--- START ---

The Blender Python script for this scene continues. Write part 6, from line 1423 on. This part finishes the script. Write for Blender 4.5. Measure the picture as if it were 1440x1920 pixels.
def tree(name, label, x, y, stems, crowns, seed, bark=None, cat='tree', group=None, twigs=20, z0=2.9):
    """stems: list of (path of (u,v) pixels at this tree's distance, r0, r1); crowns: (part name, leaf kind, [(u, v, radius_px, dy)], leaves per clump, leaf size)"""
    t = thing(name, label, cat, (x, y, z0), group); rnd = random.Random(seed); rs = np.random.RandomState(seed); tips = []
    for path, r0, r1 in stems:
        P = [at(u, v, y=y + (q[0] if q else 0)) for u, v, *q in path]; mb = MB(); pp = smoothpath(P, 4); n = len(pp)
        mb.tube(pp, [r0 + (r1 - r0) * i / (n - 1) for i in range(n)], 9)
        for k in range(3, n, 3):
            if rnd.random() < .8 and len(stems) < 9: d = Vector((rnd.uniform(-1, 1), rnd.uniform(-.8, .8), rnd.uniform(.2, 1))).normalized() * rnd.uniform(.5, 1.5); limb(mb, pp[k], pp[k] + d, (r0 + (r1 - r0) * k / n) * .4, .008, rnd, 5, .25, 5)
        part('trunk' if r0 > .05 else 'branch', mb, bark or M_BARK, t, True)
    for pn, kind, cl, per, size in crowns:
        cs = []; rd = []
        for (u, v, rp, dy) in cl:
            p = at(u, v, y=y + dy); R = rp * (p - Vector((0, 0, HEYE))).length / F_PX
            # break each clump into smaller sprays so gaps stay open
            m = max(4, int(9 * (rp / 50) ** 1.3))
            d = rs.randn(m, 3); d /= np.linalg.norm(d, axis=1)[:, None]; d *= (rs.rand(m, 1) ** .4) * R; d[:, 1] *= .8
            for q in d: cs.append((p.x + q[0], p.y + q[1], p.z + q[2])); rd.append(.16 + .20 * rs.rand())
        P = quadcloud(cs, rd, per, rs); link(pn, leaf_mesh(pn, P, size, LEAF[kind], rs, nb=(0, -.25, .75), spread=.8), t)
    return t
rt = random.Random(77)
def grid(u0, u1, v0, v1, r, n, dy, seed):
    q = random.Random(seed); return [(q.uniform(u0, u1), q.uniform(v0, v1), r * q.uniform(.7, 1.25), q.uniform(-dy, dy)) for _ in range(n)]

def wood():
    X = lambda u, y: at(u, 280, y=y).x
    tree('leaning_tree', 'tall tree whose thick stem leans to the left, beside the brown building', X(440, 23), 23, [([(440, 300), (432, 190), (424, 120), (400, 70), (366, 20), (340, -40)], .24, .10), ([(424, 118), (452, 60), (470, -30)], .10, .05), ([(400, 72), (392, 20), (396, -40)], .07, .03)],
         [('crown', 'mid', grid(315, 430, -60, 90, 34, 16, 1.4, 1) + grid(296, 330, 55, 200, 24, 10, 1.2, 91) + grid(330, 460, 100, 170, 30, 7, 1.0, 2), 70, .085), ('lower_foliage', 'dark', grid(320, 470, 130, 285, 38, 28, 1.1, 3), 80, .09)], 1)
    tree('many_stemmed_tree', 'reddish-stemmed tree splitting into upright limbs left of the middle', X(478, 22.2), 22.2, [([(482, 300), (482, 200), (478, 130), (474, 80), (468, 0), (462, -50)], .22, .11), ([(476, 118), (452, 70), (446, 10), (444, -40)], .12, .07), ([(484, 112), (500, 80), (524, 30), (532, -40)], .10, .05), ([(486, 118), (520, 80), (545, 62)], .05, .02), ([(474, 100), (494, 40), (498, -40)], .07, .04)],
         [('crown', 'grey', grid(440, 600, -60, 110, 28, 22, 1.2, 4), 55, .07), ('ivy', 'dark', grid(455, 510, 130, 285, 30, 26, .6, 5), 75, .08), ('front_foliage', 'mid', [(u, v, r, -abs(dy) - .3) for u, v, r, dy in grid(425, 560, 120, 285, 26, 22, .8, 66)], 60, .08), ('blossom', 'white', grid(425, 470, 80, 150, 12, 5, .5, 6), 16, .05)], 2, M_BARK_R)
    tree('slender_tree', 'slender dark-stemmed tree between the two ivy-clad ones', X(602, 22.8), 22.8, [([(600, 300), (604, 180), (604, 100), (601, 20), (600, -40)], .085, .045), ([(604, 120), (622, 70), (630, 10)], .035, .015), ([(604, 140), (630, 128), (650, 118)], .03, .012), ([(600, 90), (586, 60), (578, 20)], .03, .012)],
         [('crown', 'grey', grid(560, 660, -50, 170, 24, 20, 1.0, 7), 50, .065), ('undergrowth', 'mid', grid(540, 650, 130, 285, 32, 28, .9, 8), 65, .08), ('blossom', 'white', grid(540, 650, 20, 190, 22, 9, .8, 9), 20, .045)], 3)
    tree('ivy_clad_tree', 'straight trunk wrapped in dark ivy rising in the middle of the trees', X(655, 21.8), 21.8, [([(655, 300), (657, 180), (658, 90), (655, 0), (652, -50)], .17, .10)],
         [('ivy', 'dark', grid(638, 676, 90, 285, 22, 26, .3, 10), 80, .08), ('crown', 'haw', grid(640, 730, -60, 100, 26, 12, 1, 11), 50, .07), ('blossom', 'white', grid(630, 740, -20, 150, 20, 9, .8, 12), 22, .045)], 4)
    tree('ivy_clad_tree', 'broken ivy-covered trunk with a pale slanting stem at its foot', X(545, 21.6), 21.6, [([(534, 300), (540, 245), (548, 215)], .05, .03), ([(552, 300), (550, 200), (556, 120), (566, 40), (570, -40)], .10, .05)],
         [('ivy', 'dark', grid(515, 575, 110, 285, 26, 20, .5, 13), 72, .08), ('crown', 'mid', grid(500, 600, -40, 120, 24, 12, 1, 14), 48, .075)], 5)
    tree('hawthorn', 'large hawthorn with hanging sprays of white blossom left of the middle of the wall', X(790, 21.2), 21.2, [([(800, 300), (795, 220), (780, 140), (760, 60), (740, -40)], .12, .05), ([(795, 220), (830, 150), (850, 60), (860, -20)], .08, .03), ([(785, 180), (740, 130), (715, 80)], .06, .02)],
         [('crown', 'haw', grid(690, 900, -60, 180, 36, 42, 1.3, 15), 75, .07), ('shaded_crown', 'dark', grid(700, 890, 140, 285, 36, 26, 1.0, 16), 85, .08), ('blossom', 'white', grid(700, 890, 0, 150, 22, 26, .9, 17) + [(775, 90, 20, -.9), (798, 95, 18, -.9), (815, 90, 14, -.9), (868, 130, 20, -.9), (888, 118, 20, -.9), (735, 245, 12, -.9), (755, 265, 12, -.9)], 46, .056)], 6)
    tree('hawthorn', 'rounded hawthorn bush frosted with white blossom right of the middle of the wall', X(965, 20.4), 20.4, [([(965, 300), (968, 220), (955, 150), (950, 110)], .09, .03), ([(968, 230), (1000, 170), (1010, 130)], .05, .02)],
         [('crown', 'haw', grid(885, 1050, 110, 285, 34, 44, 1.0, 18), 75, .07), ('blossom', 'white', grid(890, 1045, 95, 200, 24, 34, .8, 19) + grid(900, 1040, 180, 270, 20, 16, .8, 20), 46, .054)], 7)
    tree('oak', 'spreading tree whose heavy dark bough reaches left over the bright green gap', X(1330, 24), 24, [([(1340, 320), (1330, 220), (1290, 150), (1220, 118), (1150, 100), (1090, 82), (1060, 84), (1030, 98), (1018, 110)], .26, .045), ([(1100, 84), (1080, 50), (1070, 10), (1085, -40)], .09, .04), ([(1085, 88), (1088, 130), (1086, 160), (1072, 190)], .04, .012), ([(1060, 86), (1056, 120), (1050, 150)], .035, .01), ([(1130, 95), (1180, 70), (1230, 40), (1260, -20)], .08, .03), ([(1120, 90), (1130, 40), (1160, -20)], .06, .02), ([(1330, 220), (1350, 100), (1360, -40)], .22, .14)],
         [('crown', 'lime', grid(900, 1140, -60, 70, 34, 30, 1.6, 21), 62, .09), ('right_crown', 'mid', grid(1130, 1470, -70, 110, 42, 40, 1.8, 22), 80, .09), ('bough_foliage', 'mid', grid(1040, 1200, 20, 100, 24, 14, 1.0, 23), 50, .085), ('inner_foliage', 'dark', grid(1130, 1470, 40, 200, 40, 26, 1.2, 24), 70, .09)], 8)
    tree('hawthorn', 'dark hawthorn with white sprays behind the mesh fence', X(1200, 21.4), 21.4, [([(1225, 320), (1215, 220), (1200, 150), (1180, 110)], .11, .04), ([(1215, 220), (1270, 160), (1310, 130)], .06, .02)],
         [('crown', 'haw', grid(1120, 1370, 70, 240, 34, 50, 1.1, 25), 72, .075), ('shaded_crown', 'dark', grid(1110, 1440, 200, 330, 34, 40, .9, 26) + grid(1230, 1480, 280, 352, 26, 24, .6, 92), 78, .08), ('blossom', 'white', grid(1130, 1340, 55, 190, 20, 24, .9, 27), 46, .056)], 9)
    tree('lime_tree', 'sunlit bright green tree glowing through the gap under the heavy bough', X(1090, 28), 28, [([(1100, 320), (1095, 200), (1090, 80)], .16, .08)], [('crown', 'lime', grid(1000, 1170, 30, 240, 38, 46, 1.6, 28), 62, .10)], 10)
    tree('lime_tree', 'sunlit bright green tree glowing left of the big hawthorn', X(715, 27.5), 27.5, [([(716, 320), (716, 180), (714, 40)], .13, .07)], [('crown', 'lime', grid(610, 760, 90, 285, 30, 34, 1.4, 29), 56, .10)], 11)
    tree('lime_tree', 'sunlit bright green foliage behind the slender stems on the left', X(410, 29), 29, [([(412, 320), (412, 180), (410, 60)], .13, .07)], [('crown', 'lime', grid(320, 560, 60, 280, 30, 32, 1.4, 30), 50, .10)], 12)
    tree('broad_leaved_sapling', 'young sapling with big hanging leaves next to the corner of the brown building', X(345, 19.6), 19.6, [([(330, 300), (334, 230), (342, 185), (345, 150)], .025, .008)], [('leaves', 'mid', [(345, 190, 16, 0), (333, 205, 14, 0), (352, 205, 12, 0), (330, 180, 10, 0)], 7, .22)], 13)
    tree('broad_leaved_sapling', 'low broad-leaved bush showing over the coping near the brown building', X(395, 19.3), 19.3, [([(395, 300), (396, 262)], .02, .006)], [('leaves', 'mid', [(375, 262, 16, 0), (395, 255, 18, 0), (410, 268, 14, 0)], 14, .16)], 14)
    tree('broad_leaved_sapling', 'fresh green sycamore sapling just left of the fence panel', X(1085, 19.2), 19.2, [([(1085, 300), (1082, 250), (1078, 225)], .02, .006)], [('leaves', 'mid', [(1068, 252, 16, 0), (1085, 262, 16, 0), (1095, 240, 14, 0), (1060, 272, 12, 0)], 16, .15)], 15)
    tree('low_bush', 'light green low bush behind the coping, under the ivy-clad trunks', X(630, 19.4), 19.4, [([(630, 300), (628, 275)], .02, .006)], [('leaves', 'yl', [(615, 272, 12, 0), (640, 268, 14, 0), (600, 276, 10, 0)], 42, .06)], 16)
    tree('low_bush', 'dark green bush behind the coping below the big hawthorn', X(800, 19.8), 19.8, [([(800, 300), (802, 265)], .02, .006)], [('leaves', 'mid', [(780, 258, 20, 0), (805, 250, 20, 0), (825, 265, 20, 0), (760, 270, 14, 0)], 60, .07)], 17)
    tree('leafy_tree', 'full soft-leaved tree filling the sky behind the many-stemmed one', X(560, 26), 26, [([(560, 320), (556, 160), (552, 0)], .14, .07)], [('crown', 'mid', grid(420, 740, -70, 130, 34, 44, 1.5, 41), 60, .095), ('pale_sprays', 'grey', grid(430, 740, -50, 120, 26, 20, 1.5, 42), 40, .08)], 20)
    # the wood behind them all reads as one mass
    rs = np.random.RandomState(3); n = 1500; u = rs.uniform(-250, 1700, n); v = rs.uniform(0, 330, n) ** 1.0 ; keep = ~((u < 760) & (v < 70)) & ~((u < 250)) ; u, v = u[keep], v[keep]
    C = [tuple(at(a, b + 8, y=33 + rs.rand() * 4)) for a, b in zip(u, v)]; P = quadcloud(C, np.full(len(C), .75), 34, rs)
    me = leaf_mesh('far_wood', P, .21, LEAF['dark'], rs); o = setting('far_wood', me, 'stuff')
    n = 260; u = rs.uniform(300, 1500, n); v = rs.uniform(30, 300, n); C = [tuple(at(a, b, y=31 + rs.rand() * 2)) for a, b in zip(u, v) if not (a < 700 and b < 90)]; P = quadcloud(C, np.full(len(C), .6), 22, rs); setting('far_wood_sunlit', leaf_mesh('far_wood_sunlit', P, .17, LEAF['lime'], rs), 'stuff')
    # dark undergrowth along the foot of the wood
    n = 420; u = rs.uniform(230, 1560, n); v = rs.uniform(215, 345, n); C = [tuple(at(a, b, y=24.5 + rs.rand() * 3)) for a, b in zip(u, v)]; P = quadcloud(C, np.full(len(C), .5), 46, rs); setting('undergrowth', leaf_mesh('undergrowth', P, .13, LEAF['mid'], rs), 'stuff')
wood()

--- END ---

PROBLEM DETAILS: From the very first line of the data through the line with "q = random.Random(seed);" in it, please reproduce each line exactly and output nothing more.

ANSWER TO THIS PROBLEM:
The Blender Python script for this scene continues. Write part 6, from line 1423 on. This part finishes the script. Write for Blender 4.5. Measure the picture as if it were 1440x1920 pixels.
def tree(name, label, x, y, stems, crowns, seed, bark=None, cat='tree', group=None, twigs=20, z0=2.9):
    """stems: list of (path of (u,v) pixels at this tree's distance, r0, r1); crowns: (part name, leaf kind, [(u, v, radius_px, dy)], leaves per clump, leaf size)"""
    t = thing(name, label, cat, (x, y, z0), group); rnd = random.Random(seed); rs = np.random.RandomState(seed); tips = []
    for path, r0, r1 in stems:
        P = [at(u, v, y=y + (q[0] if q else 0)) for u, v, *q in path]; mb = MB(); pp = smoothpath(P, 4); n = len(pp)
        mb.tube(pp, [r0 + (r1 - r0) * i / (n - 1) for i in range(n)], 9)
        for k in range(3, n, 3):
            if rnd.random() < .8 and len(stems) < 9: d = Vector((rnd.uniform(-1, 1), rnd.uniform(-.8, .8), rnd.uniform(.2, 1))).normalized() * rnd.uniform(.5, 1.5); limb(mb, pp[k], pp[k] + d, (r0 + (r1 - r0) * k / n) * .4, .008, rnd, 5, .25, 5)
        part('trunk' if r0 > .05 else 'branch', mb, bark or M_BARK, t, True)
    for pn, kind, cl, per, size in crowns:
        cs = []; rd = []
        for (u, v, rp, dy) in cl:
            p = at(u, v, y=y + dy); R = rp * (p - Vector((0, 0, HEYE))).length / F_PX
            # break each clump into smaller sprays so gaps stay open
            m = max(4, int(9 * (rp / 50) ** 1.3))
            d = rs.randn(m, 3); d /= np.linalg.norm(d, axis=1)[:, None]; d *= (rs.rand(m, 1) ** .4) * R; d[:, 1] *= .8
            for q in d: cs.append((p.x + q[0], p.y + q[1], p.z + q[2])); rd.append(.16 + .20 * rs.rand())
        P = quadcloud(cs, rd, per, rs); link(pn, leaf_mesh(pn, P, size, LEAF[kind], rs, nb=(0, -.25, .75), spread=.8), t)
    return t
rt = random.Random(77)
def grid(u0, u1, v0, v1, r, n, dy, seed):
    q = random.Random(seed); return [(q.uniform(u0, u1), q.uniform(v0, v1), r * q.uniform(.7, 1.25), q.uniform(-dy, dy)) for _ in range(n)]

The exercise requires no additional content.